• [THE EXERCISE]:
Starting at the line that holds "Write part 3", set down each line through the end of the listing, exactly as written and with nothing added.

• [MATERIAL TO PROCESS]:
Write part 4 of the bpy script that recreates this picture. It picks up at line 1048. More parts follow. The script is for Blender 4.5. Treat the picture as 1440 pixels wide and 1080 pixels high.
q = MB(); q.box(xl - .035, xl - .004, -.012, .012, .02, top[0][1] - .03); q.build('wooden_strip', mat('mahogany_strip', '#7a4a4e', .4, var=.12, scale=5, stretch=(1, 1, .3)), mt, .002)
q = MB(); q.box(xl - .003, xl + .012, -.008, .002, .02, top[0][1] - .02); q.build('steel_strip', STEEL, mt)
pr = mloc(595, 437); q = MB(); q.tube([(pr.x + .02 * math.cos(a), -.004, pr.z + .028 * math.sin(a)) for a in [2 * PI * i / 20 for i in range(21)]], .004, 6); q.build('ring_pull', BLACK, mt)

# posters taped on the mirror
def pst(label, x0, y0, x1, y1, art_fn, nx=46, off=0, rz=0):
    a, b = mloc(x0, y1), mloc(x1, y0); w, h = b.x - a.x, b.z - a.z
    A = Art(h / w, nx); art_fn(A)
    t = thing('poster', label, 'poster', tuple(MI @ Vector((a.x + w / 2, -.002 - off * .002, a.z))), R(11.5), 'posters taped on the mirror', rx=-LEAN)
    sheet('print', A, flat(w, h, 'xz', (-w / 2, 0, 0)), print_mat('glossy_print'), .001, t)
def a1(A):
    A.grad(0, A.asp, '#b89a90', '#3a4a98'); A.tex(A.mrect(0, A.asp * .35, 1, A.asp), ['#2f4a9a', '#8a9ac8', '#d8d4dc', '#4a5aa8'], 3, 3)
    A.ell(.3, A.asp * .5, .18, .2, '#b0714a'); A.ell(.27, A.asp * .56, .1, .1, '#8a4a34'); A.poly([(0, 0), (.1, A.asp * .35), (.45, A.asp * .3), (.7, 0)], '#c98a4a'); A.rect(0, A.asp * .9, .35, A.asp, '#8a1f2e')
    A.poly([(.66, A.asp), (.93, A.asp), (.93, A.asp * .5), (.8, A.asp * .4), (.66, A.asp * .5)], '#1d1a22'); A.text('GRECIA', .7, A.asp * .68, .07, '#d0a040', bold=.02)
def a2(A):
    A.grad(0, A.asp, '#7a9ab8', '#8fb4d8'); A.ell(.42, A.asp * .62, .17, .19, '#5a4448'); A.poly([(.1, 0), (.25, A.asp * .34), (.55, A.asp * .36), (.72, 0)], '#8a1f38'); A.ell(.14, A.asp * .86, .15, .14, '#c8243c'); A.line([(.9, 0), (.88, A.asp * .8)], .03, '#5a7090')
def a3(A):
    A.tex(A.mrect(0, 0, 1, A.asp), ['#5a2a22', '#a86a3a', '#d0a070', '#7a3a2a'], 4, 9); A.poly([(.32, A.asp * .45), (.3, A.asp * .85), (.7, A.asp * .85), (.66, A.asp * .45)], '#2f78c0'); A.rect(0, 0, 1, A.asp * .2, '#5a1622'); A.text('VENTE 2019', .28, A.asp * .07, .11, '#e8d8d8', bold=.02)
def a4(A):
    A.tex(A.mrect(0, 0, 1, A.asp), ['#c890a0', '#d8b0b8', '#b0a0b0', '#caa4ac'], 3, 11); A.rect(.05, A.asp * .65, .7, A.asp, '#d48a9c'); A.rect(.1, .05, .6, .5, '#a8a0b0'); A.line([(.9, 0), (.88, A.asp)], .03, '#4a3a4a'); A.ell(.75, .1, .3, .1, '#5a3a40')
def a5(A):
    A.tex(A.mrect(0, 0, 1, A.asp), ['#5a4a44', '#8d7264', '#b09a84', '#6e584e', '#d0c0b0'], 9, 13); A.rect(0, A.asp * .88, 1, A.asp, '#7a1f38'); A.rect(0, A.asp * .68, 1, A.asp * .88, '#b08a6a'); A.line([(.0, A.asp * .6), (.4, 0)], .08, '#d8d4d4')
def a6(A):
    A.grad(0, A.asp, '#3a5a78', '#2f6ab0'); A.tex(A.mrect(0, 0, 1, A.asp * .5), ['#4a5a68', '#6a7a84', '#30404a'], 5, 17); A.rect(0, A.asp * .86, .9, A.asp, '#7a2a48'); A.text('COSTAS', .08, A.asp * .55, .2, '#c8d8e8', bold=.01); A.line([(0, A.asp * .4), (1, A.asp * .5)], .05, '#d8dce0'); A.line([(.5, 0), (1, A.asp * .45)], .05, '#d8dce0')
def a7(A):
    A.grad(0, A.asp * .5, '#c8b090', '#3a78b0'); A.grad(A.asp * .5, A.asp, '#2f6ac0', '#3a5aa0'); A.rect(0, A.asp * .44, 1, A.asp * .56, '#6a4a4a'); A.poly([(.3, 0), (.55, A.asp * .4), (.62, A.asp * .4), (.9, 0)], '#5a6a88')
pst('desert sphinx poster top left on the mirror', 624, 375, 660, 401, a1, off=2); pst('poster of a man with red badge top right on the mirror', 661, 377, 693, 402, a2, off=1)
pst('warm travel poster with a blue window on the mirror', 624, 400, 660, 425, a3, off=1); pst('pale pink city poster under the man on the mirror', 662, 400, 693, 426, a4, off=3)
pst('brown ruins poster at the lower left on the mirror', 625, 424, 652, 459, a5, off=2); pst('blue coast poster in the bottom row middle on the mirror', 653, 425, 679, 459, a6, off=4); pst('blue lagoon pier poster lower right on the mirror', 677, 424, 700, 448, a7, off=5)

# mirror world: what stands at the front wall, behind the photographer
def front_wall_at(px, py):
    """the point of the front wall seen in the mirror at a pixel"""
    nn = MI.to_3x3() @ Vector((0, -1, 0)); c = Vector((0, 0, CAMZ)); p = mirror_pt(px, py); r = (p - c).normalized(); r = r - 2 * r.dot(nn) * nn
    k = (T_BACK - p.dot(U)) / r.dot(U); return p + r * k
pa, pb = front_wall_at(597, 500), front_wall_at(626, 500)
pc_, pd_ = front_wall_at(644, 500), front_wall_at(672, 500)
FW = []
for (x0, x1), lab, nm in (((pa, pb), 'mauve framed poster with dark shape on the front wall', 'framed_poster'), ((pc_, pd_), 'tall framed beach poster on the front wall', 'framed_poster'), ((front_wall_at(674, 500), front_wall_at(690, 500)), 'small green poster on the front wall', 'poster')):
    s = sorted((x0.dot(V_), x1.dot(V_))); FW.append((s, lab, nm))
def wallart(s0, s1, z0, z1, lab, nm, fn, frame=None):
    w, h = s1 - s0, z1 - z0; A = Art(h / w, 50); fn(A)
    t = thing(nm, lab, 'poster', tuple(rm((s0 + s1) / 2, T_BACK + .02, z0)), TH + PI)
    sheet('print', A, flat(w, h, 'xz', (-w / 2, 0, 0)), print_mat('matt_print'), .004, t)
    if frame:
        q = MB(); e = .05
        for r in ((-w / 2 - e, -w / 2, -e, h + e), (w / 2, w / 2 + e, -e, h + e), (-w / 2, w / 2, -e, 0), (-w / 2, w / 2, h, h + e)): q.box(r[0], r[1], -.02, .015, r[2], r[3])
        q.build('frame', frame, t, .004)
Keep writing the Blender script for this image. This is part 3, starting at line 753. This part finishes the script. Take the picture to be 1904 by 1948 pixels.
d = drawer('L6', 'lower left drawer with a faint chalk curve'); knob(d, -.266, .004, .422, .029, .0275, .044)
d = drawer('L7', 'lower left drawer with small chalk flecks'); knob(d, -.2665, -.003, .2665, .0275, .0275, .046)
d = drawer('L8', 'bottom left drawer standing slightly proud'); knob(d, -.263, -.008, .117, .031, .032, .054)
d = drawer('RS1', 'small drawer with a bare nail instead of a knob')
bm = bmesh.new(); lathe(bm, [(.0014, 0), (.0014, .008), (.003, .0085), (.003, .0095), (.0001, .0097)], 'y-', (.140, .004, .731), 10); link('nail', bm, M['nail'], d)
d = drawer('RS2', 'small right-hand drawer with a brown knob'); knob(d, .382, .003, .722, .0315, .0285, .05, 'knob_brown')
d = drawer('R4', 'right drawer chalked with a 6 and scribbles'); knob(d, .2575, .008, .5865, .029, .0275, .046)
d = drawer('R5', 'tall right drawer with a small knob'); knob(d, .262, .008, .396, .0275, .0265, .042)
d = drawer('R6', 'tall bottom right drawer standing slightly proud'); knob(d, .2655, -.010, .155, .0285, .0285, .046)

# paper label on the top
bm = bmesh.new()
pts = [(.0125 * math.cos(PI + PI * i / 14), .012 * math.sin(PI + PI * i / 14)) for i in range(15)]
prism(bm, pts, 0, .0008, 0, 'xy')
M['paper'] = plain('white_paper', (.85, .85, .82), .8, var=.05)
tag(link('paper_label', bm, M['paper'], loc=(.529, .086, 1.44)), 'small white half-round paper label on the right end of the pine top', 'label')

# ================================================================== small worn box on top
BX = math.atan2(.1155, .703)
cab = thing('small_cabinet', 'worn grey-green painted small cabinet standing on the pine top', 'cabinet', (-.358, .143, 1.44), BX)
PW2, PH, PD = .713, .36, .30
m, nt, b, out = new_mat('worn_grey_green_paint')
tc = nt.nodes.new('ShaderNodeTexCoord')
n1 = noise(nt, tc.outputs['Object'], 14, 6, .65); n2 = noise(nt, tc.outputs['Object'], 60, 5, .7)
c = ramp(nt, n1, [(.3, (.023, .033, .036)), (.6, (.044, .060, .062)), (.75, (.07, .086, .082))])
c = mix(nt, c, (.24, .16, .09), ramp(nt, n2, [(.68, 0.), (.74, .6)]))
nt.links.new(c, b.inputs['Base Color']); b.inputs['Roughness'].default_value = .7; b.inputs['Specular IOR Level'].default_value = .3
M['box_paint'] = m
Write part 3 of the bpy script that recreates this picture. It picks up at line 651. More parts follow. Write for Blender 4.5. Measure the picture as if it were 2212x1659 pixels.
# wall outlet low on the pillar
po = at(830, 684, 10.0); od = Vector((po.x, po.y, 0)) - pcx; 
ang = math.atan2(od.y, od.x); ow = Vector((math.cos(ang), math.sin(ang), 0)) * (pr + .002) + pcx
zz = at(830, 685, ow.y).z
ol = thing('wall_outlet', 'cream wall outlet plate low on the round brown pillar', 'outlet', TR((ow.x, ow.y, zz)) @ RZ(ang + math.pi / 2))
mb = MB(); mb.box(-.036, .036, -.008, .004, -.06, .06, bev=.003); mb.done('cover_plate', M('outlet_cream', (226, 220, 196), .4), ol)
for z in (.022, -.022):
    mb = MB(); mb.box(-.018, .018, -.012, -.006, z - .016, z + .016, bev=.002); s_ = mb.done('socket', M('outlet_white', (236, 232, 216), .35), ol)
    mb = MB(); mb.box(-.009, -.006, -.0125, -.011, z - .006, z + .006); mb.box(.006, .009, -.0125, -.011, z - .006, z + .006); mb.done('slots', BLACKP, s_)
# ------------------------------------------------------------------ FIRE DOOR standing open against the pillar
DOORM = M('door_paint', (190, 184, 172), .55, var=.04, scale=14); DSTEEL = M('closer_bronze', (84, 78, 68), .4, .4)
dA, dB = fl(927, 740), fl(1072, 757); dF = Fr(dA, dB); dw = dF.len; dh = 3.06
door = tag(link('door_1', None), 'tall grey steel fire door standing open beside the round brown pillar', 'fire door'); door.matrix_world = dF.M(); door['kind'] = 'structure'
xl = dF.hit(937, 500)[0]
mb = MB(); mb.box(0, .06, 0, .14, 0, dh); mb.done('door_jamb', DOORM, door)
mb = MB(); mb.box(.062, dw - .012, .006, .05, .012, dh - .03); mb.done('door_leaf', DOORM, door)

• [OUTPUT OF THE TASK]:
Write part 3 of the bpy script that recreates this picture. It picks up at line 651. More parts follow. Write for Blender 4.5. Measure the picture as if it were 2212x1659 pixels.
# wall outlet low on the pillar
po = at(830, 684, 10.0); od = Vector((po.x, po.y, 0)) - pcx; 
ang = math.atan2(od.y, od.x); ow = Vector((math.cos(ang), math.sin(ang), 0)) * (pr + .002) + pcx
zz = at(830, 685, ow.y).z
ol = thing('wall_outlet', 'cream wall outlet plate low on the round brown pillar', 'outlet', TR((ow.x, ow.y, zz)) @ RZ(ang + math.pi / 2))
mb = MB(); mb.box(-.036, .036, -.008, .004, -.06, .06, bev=.003); mb.done('cover_plate', M('outlet_cream', (226, 220, 196), .4), ol)
for z in (.022, -.022):
    mb = MB(); mb.box(-.018, .018, -.012, -.006, z - .016, z + .016, bev=.002); s_ = mb.done('socket', M('outlet_white', (236, 232, 216), .35), ol)
    mb = MB(); mb.box(-.009, -.006, -.0125, -.011, z - .006, z + .006); mb.box(.006, .009, -.0125, -.011, z - .006, z + .006); mb.done('slots', BLACKP, s_)
# ------------------------------------------------------------------ FIRE DOOR standing open against the pillar
DOORM = M('door_paint', (190, 184, 172), .55, var=.04, scale=14); DSTEEL = M('closer_bronze', (84, 78, 68), .4, .4)
dA, dB = fl(927, 740), fl(1072, 757); dF = Fr(dA, dB); dw = dF.len; dh = 3.06
door = tag(link('door_1', None), 'tall grey steel fire door standing open beside the round brown pillar', 'fire door'); door.matrix_world = dF.M(); door['kind'] = 'structure'
xl = dF.hit(937, 500)[0]
mb = MB(); mb.box(0, .06, 0, .14, 0, dh); mb.done('door_jamb', DOORM, door)
mb = MB(); mb.box(.062, dw - .012, .006, .05, .012, dh - .03); mb.done('door_leaf', DOORM, door)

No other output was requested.